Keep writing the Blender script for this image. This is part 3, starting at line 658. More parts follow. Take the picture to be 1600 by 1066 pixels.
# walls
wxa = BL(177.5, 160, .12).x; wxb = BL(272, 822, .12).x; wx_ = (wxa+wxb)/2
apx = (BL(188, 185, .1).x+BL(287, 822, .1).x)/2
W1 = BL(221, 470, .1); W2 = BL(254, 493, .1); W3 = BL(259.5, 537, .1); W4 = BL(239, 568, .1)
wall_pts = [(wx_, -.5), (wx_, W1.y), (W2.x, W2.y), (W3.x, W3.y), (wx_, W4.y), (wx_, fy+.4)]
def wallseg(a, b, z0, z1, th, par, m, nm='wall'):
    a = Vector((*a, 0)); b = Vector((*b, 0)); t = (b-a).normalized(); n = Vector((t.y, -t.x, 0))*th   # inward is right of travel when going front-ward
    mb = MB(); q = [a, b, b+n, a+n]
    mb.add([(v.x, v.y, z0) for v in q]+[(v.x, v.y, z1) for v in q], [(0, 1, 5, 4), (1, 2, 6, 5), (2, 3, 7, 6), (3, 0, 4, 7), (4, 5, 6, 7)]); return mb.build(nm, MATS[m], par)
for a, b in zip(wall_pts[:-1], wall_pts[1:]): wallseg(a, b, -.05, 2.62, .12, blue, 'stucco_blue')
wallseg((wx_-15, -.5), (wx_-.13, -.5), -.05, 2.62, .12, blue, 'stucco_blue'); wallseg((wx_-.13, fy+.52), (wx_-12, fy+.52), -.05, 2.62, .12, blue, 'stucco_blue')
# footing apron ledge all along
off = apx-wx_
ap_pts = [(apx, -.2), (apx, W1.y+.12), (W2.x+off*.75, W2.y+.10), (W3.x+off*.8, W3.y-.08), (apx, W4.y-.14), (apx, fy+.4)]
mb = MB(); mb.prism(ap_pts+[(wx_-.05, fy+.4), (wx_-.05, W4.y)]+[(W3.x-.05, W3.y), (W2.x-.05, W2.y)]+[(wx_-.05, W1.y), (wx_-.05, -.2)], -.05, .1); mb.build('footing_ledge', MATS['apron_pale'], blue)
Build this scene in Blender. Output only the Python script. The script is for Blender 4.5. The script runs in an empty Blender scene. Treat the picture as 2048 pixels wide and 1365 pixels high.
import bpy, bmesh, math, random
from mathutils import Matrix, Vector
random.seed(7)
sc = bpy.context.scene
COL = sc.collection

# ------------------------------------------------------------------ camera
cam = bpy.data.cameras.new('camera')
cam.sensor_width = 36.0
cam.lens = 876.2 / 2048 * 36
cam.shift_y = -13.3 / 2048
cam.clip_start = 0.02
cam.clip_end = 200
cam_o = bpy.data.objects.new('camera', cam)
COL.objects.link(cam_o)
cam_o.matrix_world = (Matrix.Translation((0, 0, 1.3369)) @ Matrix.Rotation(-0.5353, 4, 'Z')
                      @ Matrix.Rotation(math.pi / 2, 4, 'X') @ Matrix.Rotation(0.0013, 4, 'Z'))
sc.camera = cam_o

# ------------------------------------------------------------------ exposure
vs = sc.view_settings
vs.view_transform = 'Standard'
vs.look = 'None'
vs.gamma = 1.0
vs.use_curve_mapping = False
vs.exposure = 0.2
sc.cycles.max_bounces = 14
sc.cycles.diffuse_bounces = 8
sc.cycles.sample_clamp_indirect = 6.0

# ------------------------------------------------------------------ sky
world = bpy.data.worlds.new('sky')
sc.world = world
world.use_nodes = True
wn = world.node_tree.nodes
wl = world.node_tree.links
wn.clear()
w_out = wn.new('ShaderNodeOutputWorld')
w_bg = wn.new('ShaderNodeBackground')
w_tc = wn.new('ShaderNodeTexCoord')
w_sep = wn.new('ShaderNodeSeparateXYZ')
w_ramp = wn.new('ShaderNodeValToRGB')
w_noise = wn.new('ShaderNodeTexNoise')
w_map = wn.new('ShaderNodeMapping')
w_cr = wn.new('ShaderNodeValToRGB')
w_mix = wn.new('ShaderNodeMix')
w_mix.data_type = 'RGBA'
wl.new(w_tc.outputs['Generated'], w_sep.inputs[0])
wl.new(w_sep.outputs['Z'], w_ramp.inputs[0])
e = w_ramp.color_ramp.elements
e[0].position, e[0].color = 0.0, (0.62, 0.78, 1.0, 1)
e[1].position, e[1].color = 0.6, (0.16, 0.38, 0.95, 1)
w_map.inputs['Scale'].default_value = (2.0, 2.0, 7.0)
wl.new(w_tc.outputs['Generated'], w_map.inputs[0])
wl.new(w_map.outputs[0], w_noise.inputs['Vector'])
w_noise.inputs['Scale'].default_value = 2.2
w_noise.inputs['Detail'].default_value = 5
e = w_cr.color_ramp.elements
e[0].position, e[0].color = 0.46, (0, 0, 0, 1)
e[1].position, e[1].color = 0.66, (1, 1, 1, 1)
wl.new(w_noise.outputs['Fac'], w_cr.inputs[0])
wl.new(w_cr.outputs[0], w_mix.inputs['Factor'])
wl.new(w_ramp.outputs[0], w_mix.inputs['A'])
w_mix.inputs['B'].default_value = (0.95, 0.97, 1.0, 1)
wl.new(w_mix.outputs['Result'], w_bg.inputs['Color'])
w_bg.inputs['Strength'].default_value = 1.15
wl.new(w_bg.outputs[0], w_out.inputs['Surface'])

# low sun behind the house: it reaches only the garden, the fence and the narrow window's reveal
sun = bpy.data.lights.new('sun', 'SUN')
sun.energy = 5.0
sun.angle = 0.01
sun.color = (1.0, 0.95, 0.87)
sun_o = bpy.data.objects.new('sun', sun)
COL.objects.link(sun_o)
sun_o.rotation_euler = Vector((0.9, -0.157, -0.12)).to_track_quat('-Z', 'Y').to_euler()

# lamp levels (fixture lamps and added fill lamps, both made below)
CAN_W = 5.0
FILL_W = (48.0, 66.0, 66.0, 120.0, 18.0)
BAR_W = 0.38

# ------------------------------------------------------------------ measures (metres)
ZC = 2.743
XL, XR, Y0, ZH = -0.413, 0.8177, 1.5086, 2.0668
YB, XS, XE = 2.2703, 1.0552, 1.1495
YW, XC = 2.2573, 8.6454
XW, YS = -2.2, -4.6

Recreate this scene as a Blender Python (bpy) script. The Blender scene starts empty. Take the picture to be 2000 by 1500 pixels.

■ WHAT TO DO: Your task is to retype all of the records exactly.

■ TASK RESULT:
Keep writing the Blender script for this image. This is part 3, starting at line 658. More parts follow. Take the picture to be 1600 by 1066 pixels.
# walls
wxa = BL(177.5, 160, .12).x; wxb = BL(272, 822, .12).x; wx_ = (wxa+wxb)/2
apx = (BL(188, 185, .1).x+BL(287, 822, .1).x)/2
W1 = BL(221, 470, .1); W2 = BL(254, 493, .1); W3 = BL(259.5, 537, .1); W4 = BL(239, 568, .1)
wall_pts = [(wx_, -.5), (wx_, W1.y), (W2.x, W2.y), (W3.x, W3.y), (wx_, W4.y), (wx_, fy+.4)]
def wallseg(a, b, z0, z1, th, par, m, nm='wall'):
    a = Vector((*a, 0)); b = Vector((*b, 0)); t = (b-a).normalized(); n = Vector((t.y, -t.x, 0))*th   # inward is right of travel when going front-ward
    mb = MB(); q = [a, b, b+n, a+n]
    mb.add([(v.x, v.y, z0) for v in q]+[(v.x, v.y, z1) for v in q], [(0, 1, 5, 4), (1, 2, 6, 5), (2, 3, 7, 6), (3, 0, 4, 7), (4, 5, 6, 7)]); return mb.build(nm, MATS[m], par)
for a, b in zip(wall_pts[:-1], wall_pts[1:]): wallseg(a, b, -.05, 2.62, .12, blue, 'stucco_blue')
wallseg((wx_-15, -.5), (wx_-.13, -.5), -.05, 2.62, .12, blue, 'stucco_blue'); wallseg((wx_-.13, fy+.52), (wx_-12, fy+.52), -.05, 2.62, .12, blue, 'stucco_blue')
# footing apron ledge all along
off = apx-wx_
ap_pts = [(apx, -.2), (apx, W1.y+.12), (W2.x+off*.75, W2.y+.10), (W3.x+off*.8, W3.y-.08), (apx, W4.y-.14), (apx, fy+.4)]
mb = MB(); mb.prism(ap_pts+[(wx_-.05, fy+.4), (wx_-.05, W4.y)]+[(W3.x-.05, W3.y), (W2.x-.05, W2.y)]+[(wx_-.05, W1.y), (wx_-.05, -.2)], -.05, .1); mb.build('footing_ledge', MATS['apron_pale'], blue)
Build this scene in Blender. Output only the Python script. The script is for Blender 4.5. The script runs in an empty Blender scene. Treat the picture as 2048 pixels wide and 1365 pixels high.
import bpy, bmesh, math, random
from mathutils import Matrix, Vector
random.seed(7)
sc = bpy.context.scene
COL = sc.collection

# ------------------------------------------------------------------ camera
cam = bpy.data.cameras.new('camera')
cam.sensor_width = 36.0
cam.lens = 876.2 / 2048 * 36
cam.shift_y = -13.3 / 2048
cam.clip_start = 0.02
cam.clip_end = 200
cam_o = bpy.data.objects.new('camera', cam)
COL.objects.link(cam_o)
cam_o.matrix_world = (Matrix.Translation((0, 0, 1.3369)) @ Matrix.Rotation(-0.5353, 4, 'Z')
                      @ Matrix.Rotation(math.pi / 2, 4, 'X') @ Matrix.Rotation(0.0013, 4, 'Z'))
sc.camera = cam_o

# ------------------------------------------------------------------ exposure
vs = sc.view_settings
vs.view_transform = 'Standard'
vs.look = 'None'
vs.gamma = 1.0
vs.use_curve_mapping = False
vs.exposure = 0.2
sc.cycles.max_bounces = 14
sc.cycles.diffuse_bounces = 8
sc.cycles.sample_clamp_indirect = 6.0

# ------------------------------------------------------------------ sky
world = bpy.data.worlds.new('sky')
sc.world = world
world.use_nodes = True
wn = world.node_tree.nodes
wl = world.node_tree.links
wn.clear()
w_out = wn.new('ShaderNodeOutputWorld')
w_bg = wn.new('ShaderNodeBackground')
w_tc = wn.new('ShaderNodeTexCoord')
w_sep = wn.new('ShaderNodeSeparateXYZ')
w_ramp = wn.new('ShaderNodeValToRGB')
w_noise = wn.new('ShaderNodeTexNoise')
w_map = wn.new('ShaderNodeMapping')
w_cr = wn.new('ShaderNodeValToRGB')
w_mix = wn.new('ShaderNodeMix')
w_mix.data_type = 'RGBA'
wl.new(w_tc.outputs['Generated'], w_sep.inputs[0])
wl.new(w_sep.outputs['Z'], w_ramp.inputs[0])
e = w_ramp.color_ramp.elements
e[0].position, e[0].color = 0.0, (0.62, 0.78, 1.0, 1)
e[1].position, e[1].color = 0.6, (0.16, 0.38, 0.95, 1)
w_map.inputs['Scale'].default_value = (2.0, 2.0, 7.0)
wl.new(w_tc.outputs['Generated'], w_map.inputs[0])
wl.new(w_map.outputs[0], w_noise.inputs['Vector'])
w_noise.inputs['Scale'].default_value = 2.2
w_noise.inputs['Detail'].default_value = 5
e = w_cr.color_ramp.elements
e[0].position, e[0].color = 0.46, (0, 0, 0, 1)
e[1].position, e[1].color = 0.66, (1, 1, 1, 1)
wl.new(w_noise.outputs['Fac'], w_cr.inputs[0])
wl.new(w_cr.outputs[0], w_mix.inputs['Factor'])
wl.new(w_ramp.outputs[0], w_mix.inputs['A'])
w_mix.inputs['B'].default_value = (0.95, 0.97, 1.0, 1)
wl.new(w_mix.outputs['Result'], w_bg.inputs['Color'])
w_bg.inputs['Strength'].default_value = 1.15
wl.new(w_bg.outputs[0], w_out.inputs['Surface'])

# low sun behind the house: it reaches only the garden, the fence and the narrow window's reveal
sun = bpy.data.lights.new('sun', 'SUN')
sun.energy = 5.0
sun.angle = 0.01
sun.color = (1.0, 0.95, 0.87)
sun_o = bpy.data.objects.new('sun', sun)
COL.objects.link(sun_o)
sun_o.rotation_euler = Vector((0.9, -0.157, -0.12)).to_track_quat('-Z', 'Y').to_euler()

# lamp levels (fixture lamps and added fill lamps, both made below)
CAN_W = 5.0
FILL_W = (48.0, 66.0, 66.0, 120.0, 18.0)
BAR_W = 0.38

# ------------------------------------------------------------------ measures (metres)
ZC = 2.743
XL, XR, Y0, ZH = -0.413, 0.8177, 1.5086, 2.0668
YB, XS, XE = 2.2703, 1.0552, 1.1495
YW, XC = 2.2573, 8.6454
XW, YS = -2.2, -4.6

Recreate this scene as a Blender Python (bpy) script. The Blender scene starts empty. Take the picture to be 2000 by 1500 pixels.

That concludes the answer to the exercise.